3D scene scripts
** start **

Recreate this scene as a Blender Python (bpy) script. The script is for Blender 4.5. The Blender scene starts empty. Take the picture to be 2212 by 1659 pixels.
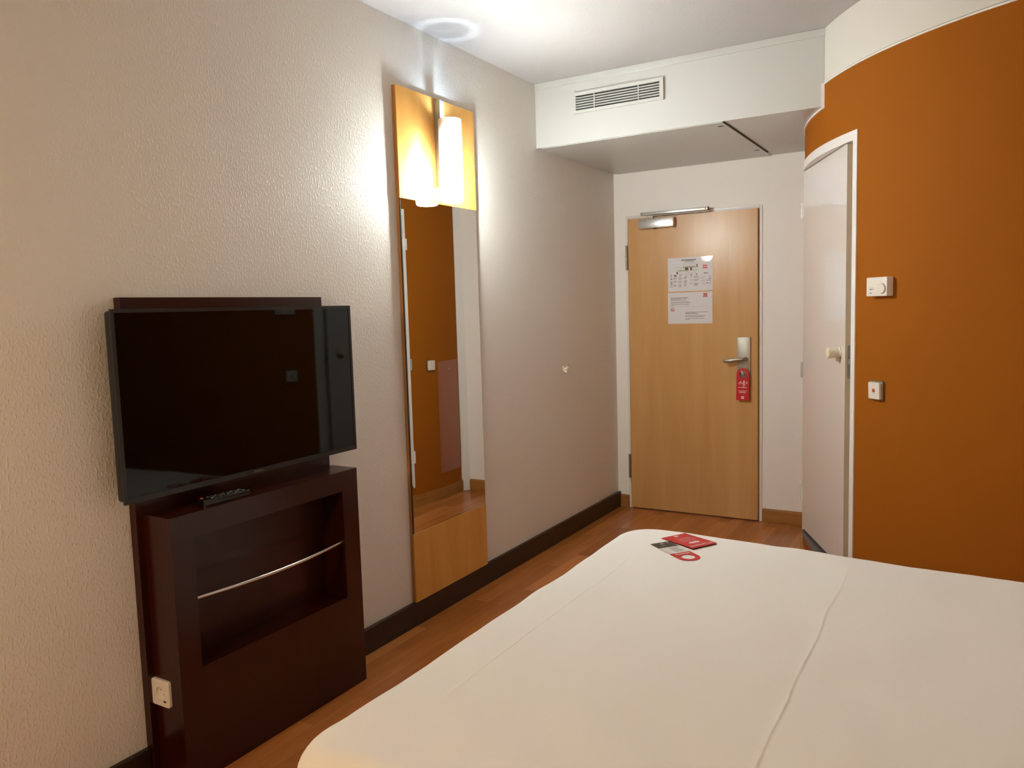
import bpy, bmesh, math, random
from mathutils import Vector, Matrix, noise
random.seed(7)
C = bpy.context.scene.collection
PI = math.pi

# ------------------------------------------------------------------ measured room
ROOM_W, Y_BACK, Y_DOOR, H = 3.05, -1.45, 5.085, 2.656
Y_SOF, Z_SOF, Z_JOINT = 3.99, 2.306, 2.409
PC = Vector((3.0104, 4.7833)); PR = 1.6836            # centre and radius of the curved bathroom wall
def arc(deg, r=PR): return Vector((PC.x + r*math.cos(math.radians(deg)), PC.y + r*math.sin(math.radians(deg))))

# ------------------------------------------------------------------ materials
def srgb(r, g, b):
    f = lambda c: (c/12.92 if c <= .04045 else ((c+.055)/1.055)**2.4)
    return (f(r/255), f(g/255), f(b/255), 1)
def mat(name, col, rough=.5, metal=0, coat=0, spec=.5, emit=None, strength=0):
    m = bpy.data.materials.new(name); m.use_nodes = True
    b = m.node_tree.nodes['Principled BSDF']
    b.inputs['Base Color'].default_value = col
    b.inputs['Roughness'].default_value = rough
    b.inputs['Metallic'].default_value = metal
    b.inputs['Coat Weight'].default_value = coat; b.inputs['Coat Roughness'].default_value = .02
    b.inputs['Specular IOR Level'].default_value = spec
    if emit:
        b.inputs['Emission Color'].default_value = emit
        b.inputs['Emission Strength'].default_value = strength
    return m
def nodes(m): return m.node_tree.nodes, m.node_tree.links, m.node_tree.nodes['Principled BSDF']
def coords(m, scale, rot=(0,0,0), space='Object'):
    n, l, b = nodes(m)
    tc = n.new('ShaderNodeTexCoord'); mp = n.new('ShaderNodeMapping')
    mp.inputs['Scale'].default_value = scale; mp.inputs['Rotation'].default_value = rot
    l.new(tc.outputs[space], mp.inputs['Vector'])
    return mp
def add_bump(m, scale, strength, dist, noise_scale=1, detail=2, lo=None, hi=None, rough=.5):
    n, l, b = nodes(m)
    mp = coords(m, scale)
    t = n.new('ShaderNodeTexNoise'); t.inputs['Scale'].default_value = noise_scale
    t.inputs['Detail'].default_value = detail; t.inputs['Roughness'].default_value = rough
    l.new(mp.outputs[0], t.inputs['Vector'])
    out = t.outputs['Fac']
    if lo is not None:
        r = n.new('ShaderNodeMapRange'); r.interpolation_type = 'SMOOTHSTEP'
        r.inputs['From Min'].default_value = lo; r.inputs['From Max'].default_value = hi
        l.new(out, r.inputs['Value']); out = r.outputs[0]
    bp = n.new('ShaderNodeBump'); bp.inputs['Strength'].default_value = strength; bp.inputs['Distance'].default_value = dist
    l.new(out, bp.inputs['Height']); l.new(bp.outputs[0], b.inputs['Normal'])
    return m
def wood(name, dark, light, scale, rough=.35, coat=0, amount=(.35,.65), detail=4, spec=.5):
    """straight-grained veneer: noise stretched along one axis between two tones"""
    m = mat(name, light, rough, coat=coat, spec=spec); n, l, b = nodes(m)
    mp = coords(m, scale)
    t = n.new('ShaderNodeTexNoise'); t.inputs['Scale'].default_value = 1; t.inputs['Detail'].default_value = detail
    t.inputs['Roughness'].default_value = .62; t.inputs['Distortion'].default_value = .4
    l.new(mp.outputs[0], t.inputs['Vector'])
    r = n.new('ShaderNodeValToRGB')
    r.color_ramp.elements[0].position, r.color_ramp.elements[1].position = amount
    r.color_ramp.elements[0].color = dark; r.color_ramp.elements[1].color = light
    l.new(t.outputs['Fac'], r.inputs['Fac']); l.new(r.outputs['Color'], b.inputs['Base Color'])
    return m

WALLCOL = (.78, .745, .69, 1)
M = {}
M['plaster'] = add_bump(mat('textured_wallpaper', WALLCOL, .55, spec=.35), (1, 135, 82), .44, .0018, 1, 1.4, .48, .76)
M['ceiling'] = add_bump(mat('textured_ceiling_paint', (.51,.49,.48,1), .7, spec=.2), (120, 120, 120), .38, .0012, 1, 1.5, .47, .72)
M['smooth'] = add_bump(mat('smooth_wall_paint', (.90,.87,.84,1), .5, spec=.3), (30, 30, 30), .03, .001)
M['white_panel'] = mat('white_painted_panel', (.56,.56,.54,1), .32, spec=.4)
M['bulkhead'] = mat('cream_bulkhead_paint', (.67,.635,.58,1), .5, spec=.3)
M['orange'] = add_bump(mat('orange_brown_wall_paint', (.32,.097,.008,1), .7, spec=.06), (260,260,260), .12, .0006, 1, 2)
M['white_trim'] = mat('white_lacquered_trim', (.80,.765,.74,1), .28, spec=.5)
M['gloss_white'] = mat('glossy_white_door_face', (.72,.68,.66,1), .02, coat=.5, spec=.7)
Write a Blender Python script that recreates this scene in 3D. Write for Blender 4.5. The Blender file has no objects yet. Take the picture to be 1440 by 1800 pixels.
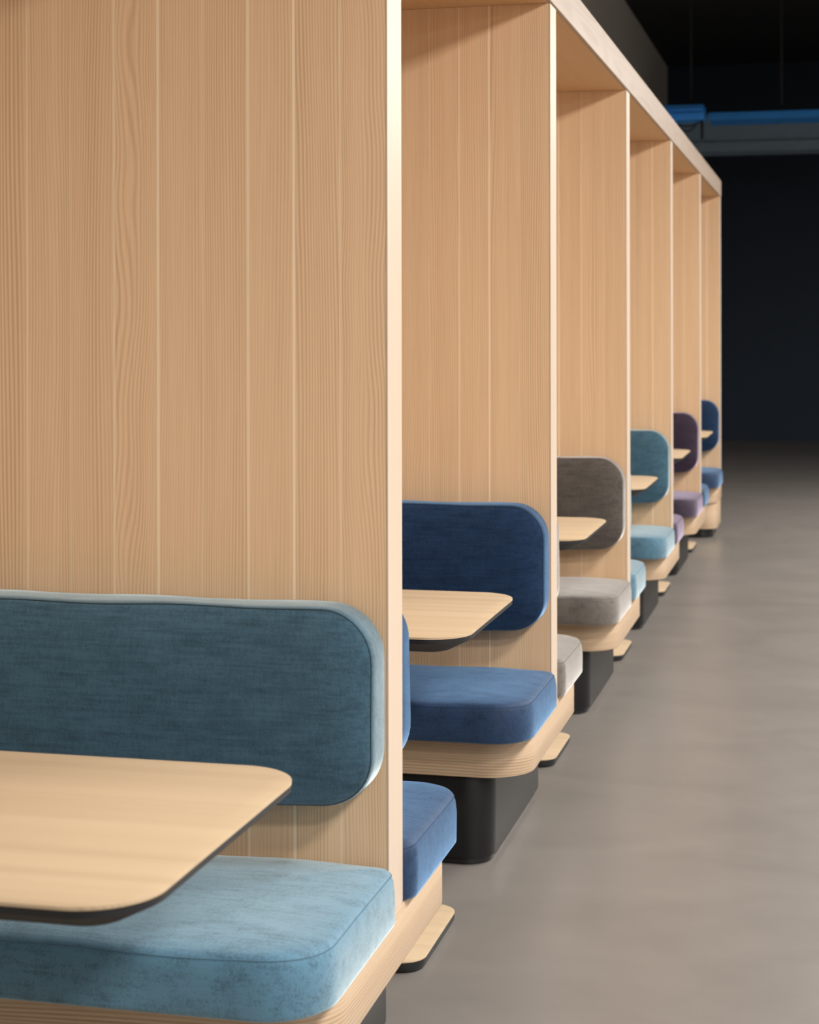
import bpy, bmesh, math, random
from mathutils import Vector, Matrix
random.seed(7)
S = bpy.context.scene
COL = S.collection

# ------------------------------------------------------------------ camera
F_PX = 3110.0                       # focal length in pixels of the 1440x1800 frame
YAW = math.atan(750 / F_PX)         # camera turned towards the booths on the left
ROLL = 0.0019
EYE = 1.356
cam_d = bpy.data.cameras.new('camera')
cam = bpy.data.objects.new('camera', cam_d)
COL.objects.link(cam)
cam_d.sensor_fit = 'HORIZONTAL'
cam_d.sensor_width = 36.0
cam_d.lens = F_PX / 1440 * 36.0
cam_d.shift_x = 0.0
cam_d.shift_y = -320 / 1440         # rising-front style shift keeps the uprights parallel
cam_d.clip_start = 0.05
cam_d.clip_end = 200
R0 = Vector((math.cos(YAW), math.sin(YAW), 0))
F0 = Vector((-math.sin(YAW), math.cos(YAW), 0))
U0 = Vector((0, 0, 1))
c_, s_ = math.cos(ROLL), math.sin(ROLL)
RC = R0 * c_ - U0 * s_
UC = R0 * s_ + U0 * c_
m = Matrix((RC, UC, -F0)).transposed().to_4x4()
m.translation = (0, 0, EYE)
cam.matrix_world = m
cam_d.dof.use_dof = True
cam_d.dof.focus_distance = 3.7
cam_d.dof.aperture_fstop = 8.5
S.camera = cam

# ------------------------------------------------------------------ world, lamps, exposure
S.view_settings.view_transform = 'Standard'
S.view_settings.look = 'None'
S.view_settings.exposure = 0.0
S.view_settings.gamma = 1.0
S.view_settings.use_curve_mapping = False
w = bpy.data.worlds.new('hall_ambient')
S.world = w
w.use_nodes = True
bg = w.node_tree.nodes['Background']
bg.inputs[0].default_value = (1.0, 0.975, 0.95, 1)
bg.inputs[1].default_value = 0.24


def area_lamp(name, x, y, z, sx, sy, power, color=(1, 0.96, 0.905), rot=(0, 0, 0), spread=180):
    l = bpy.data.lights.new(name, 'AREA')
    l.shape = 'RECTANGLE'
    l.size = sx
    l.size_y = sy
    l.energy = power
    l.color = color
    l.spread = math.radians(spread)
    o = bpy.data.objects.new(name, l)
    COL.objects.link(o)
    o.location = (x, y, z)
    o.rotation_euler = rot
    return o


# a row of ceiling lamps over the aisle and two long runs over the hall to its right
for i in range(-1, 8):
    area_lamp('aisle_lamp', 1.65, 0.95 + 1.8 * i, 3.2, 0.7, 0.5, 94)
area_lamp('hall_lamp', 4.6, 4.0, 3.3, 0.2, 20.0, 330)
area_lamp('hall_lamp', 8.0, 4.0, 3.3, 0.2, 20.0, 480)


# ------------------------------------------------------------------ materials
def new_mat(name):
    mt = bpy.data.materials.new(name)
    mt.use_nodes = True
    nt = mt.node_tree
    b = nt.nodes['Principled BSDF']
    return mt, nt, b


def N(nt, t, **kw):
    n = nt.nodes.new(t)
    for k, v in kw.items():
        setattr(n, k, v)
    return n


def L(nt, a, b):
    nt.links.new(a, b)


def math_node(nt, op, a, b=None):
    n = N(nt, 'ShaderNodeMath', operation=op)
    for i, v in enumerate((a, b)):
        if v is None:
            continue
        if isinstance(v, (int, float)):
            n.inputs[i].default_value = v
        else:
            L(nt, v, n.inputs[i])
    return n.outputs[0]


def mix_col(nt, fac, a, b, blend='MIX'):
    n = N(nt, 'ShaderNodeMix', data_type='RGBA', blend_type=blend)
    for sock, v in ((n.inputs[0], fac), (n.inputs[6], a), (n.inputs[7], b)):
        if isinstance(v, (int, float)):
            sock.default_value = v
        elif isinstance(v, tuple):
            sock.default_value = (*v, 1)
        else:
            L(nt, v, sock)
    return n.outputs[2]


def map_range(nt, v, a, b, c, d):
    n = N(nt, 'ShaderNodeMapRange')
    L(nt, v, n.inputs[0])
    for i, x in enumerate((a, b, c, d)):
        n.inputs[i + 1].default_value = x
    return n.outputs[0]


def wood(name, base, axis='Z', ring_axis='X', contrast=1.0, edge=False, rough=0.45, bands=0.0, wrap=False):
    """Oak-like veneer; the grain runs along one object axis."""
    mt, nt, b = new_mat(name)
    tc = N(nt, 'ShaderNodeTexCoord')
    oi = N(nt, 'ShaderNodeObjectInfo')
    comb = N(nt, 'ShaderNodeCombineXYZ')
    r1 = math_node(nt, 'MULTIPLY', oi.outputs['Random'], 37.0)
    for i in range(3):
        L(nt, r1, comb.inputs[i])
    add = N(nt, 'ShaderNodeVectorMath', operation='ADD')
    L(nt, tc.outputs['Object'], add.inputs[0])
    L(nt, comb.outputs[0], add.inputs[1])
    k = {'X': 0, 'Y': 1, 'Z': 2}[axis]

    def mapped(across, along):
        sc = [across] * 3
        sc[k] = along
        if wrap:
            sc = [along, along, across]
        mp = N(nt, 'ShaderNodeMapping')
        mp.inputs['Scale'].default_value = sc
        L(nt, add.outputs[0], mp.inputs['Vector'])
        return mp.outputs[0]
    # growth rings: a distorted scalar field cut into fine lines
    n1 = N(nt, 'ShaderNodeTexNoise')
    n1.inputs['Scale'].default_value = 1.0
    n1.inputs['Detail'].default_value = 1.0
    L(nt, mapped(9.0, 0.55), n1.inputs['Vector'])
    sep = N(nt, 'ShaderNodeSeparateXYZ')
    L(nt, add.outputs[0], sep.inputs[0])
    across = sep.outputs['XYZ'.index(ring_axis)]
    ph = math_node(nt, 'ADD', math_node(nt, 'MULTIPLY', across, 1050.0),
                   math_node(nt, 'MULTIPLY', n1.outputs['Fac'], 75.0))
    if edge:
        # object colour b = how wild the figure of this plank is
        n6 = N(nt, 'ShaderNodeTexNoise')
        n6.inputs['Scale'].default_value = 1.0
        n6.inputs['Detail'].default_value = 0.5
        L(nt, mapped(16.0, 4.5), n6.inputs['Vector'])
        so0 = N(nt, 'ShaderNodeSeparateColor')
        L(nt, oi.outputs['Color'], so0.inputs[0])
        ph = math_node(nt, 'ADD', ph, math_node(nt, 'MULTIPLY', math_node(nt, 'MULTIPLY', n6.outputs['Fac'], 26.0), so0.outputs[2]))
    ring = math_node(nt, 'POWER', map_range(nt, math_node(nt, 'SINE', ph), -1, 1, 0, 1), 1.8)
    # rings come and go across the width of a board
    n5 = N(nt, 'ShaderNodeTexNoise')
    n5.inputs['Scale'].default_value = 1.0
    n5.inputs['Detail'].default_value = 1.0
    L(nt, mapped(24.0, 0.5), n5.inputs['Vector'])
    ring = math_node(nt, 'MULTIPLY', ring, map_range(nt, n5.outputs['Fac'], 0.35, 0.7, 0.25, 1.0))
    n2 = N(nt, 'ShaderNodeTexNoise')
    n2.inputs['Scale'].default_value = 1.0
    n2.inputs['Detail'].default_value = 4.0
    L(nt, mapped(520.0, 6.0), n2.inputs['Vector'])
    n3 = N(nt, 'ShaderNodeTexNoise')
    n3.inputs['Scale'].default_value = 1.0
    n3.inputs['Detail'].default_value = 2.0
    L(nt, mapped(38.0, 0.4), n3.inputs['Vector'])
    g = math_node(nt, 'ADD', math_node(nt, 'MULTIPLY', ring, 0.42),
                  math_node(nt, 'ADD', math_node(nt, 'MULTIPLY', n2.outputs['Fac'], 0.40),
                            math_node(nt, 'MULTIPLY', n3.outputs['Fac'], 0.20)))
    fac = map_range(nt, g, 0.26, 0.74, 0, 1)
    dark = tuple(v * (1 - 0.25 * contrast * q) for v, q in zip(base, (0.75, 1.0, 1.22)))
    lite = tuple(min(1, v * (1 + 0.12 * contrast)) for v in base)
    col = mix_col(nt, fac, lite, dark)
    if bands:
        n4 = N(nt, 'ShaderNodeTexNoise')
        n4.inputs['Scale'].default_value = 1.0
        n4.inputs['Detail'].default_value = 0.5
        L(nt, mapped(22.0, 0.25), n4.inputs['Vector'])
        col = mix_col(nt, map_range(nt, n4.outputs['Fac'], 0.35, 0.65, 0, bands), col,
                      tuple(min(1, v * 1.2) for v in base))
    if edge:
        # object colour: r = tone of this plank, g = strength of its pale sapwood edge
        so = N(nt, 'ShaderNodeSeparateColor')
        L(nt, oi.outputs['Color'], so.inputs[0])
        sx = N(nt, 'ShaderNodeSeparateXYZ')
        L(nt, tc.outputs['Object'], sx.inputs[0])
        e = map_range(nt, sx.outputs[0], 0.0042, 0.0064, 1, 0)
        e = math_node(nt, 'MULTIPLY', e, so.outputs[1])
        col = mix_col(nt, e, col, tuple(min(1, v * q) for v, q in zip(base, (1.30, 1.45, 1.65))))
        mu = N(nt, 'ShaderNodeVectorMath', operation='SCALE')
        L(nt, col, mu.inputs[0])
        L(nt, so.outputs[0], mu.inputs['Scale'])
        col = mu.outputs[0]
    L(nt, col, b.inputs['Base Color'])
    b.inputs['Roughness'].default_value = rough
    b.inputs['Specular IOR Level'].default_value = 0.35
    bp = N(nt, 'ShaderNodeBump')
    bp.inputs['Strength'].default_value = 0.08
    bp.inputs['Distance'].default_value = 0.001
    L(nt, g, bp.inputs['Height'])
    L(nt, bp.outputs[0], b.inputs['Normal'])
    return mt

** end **

● AIM OF THE TASK: Include the first line of the records, the line containing "PI = math.pi", and every line between them, repeated exactly. Skip the pictures.

● SOLVED PROBLEM:
Recreate this scene as a Blender Python (bpy) script. The script is for Blender 4.5. The Blender scene starts empty. Take the picture to be 2212 by 1659 pixels.
import bpy, bmesh, math, random
from mathutils import Vector, Matrix, noise
random.seed(7)
C = bpy.context.scene.collection
PI = math.pi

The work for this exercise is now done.